Noble FoKus Artemis is not a cheap pair of wireless headphones. Noble Audio is asking $899, and the pitch is a three-driver design that pushes the FoKus Apollo idea into an even more audiophile lane.
The new over-ear model uses dynamic, planar magnetic, and balanced armature drivers. In plain English, Noble is trying to split the audio workload: dynamic for bass and body, planar for speed and openness, and balanced armature for clarity and articulation.
That makes Artemis more complicated than most wireless headphones, but it also gives Noble more tools to tune the sound. The company is positioning the headphone as a flagship, with active noise cancellation, transparency mode, USB audio, multipoint, wear detection, and Audiodo personalization.

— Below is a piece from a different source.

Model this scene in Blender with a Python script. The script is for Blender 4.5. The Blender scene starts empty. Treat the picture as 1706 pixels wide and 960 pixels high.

Repairability Is Part Of The Pitch
The spec that stands out beyond the driver stack is serviceability. Noble says the 600 mAh battery is user-replaceable, and the ear cushions are swappable. That matters in a premium headphone because battery aging is usually what sends otherwise good wireless gear to a drawer.
Battery life is rated at more than 35 hours with ANC enabled and more than 50 hours with ANC off. Pre-orders opened June 4, and shipping is expected in July.
A Serious Price Needs Serious Tuning
At $899, Noble is not competing with impulse-buy headphones. It is aiming at listeners who already care about driver architecture, codecs, personalization, and long-term ownership. The risk is integration: three driver types only matter if the tuning feels coherent.
Noble has credibility here because it has built a name around unusual driver mixes in portable audio. Tech My Money readers may remember our 1MORE ColorBuds review, where balanced armature drivers were also part of the appeal. Artemis takes that driver conversation into a much pricier over-ear category.